#### Data provided

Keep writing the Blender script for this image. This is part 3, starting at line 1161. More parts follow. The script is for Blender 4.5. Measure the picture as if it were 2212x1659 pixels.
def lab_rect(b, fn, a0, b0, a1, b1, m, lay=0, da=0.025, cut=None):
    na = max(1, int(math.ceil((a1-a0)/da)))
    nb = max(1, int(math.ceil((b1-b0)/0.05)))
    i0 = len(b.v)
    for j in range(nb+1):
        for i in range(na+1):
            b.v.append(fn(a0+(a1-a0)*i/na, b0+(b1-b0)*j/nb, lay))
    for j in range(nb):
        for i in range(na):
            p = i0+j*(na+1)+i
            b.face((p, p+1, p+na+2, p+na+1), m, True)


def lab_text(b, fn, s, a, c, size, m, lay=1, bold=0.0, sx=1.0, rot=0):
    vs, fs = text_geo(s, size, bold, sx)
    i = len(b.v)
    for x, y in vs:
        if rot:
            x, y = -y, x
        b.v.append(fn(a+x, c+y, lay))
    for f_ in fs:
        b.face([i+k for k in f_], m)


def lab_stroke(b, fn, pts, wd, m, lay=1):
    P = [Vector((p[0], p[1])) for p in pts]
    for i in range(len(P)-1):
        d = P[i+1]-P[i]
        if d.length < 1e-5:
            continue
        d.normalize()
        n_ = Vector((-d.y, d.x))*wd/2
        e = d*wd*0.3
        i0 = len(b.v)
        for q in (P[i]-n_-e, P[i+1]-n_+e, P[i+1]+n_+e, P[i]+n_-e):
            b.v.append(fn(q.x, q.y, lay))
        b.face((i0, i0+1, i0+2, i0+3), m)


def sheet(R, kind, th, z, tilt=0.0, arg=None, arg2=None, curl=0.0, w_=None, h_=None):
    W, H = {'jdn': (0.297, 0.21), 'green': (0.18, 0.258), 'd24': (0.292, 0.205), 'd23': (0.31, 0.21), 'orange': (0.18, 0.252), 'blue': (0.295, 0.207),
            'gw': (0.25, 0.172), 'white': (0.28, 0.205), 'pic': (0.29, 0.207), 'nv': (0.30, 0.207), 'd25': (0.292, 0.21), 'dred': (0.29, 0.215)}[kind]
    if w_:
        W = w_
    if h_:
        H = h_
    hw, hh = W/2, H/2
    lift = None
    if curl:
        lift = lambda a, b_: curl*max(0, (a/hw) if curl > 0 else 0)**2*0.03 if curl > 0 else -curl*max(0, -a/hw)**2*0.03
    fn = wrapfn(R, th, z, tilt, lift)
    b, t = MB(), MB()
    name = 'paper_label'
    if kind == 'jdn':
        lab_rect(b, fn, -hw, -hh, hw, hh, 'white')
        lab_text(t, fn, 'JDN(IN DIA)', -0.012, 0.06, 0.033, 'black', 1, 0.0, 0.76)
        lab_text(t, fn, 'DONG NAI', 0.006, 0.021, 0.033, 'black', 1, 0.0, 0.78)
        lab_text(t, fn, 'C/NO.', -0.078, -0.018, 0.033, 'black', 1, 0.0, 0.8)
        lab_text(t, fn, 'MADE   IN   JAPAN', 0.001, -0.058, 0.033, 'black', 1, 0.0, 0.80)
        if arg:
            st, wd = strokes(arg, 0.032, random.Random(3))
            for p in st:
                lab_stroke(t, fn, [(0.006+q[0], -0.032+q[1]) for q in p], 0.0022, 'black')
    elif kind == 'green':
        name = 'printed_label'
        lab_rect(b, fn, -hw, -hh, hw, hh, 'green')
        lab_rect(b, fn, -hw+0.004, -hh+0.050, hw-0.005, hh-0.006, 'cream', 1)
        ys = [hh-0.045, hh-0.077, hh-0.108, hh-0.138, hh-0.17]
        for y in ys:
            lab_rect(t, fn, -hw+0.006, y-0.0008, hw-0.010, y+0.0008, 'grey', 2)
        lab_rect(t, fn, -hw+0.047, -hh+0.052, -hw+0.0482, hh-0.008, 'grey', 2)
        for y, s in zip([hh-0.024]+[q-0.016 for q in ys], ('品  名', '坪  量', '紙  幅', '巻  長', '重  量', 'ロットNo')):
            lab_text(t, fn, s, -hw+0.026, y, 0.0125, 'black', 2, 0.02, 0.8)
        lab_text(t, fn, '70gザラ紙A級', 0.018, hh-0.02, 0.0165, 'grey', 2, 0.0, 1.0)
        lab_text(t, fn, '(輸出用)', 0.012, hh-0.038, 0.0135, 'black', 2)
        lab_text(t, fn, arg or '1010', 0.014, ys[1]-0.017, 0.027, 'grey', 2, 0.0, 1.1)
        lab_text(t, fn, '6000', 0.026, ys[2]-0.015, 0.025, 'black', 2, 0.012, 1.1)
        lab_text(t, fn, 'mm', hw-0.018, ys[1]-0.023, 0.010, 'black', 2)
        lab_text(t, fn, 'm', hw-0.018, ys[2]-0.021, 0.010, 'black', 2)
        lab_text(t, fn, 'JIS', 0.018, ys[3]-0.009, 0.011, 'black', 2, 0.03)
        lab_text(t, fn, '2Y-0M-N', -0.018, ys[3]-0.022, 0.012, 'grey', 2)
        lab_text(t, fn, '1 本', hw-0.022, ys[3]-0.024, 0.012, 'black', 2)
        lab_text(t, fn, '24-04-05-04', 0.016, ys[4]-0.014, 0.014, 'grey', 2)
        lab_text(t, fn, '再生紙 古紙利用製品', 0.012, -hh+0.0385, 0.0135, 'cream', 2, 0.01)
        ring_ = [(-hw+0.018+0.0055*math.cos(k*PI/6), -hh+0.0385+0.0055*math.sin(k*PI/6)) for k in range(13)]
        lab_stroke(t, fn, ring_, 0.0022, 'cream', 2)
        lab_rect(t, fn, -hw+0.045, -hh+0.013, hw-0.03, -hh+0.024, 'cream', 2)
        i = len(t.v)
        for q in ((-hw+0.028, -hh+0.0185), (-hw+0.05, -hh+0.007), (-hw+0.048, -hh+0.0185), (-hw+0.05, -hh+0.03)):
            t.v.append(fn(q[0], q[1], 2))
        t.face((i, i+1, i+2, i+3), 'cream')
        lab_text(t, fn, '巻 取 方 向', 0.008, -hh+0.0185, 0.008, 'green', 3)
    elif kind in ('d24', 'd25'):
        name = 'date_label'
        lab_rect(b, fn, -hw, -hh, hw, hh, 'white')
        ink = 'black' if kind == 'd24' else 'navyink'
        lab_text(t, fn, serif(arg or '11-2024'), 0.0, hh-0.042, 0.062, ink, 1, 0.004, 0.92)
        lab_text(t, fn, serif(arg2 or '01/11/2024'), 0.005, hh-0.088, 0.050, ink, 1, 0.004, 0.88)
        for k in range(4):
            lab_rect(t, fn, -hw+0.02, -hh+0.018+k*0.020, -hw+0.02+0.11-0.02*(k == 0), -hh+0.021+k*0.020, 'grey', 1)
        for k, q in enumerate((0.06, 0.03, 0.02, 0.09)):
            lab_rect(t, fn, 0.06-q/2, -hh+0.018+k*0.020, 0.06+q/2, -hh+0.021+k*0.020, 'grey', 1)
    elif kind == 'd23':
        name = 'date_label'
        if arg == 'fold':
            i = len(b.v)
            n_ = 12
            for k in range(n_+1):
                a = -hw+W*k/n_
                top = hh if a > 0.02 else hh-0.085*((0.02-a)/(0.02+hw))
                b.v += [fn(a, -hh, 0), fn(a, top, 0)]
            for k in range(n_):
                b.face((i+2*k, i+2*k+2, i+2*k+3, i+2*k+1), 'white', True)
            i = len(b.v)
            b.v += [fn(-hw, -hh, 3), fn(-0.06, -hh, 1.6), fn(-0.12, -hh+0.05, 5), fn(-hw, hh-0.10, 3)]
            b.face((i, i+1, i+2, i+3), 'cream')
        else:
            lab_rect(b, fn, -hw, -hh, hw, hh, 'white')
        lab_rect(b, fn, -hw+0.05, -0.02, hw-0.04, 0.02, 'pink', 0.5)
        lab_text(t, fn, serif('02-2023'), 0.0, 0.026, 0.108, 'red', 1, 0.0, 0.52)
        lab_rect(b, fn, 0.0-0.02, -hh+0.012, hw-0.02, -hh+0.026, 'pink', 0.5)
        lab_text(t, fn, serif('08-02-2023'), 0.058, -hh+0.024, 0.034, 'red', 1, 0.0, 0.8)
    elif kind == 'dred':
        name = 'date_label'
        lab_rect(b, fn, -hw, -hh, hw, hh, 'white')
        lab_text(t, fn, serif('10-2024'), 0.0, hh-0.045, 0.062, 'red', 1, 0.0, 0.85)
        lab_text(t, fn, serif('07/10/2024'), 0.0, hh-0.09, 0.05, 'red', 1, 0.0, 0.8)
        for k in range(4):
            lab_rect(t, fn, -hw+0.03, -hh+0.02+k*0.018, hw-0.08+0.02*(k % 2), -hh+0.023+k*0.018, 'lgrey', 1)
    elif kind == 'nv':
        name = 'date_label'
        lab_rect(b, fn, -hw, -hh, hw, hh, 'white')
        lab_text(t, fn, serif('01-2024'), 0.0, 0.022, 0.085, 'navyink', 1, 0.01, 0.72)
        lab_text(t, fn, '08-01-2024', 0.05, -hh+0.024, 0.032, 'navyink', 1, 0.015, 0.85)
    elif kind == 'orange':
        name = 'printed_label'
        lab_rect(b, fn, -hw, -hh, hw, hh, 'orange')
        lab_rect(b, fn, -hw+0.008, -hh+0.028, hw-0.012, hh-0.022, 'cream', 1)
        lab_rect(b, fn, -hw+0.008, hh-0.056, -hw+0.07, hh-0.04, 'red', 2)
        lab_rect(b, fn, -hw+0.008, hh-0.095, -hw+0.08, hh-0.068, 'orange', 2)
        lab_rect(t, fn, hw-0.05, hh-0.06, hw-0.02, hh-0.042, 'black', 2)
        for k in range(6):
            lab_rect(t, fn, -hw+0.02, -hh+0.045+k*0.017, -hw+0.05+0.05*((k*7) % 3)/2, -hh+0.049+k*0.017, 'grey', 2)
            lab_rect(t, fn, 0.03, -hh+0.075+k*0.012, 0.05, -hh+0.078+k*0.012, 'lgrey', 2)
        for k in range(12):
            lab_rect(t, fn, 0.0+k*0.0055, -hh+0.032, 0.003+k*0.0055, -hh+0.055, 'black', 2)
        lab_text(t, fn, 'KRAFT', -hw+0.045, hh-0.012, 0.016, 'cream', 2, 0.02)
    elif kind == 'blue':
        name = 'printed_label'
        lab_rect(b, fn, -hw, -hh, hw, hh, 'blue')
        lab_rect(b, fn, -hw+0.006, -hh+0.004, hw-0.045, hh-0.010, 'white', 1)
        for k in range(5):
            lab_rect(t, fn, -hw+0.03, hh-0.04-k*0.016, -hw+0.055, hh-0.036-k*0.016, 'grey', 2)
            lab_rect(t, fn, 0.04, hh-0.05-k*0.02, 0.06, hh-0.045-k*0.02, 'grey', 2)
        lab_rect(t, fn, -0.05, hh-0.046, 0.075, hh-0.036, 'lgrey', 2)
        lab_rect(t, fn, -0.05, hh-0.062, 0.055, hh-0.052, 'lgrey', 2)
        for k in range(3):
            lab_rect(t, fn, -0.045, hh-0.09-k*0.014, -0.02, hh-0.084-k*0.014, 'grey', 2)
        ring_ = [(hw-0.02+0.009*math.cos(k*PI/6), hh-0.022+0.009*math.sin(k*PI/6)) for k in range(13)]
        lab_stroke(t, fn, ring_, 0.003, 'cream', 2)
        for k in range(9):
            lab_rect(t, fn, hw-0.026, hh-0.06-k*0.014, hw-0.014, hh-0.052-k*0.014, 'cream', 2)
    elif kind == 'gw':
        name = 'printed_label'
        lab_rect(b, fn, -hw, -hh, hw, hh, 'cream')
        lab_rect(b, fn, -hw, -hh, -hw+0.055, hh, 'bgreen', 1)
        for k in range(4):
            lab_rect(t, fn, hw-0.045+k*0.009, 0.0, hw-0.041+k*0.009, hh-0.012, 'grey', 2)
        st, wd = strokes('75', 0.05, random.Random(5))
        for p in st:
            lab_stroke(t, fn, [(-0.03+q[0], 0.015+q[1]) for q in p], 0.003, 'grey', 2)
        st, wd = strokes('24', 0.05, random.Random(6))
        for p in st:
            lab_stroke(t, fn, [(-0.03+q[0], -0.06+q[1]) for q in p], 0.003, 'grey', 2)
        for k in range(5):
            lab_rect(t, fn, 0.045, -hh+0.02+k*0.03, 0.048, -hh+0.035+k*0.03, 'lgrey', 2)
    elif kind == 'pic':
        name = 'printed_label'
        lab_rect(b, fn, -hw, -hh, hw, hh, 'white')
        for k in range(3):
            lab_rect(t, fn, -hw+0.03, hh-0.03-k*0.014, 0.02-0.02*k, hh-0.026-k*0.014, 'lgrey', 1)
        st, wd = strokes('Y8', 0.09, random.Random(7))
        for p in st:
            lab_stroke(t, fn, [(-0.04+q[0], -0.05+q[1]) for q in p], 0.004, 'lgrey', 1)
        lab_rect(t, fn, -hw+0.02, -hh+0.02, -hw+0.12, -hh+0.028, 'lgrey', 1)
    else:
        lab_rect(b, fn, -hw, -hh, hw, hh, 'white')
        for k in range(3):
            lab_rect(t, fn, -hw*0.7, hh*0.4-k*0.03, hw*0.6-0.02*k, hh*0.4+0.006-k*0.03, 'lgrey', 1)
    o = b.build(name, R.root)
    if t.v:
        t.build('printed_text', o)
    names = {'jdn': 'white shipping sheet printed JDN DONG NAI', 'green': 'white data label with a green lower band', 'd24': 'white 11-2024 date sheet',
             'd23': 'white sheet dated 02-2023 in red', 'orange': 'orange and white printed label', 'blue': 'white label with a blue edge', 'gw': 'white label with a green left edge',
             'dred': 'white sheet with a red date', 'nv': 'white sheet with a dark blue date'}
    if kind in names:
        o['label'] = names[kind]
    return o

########

Print, please, the lines above from the very first through the one that holds "b.face((p, p+1, p+na+2, p+na+1), m, True)", both included, word for word and with nothing else.

• [Output]:
Keep writing the Blender script for this image. This is part 3, starting at line 1161. More parts follow. The script is for Blender 4.5. Measure the picture as if it were 2212x1659 pixels.
def lab_rect(b, fn, a0, b0, a1, b1, m, lay=0, da=0.025, cut=None):
    na = max(1, int(math.ceil((a1-a0)/da)))
    nb = max(1, int(math.ceil((b1-b0)/0.05)))
    i0 = len(b.v)
    for j in range(nb+1):
        for i in range(na+1):
            b.v.append(fn(a0+(a1-a0)*i/na, b0+(b1-b0)*j/nb, lay))
    for j in range(nb):
        for i in range(na):
            p = i0+j*(na+1)+i
            b.face((p, p+1, p+na+2, p+na+1), m, True)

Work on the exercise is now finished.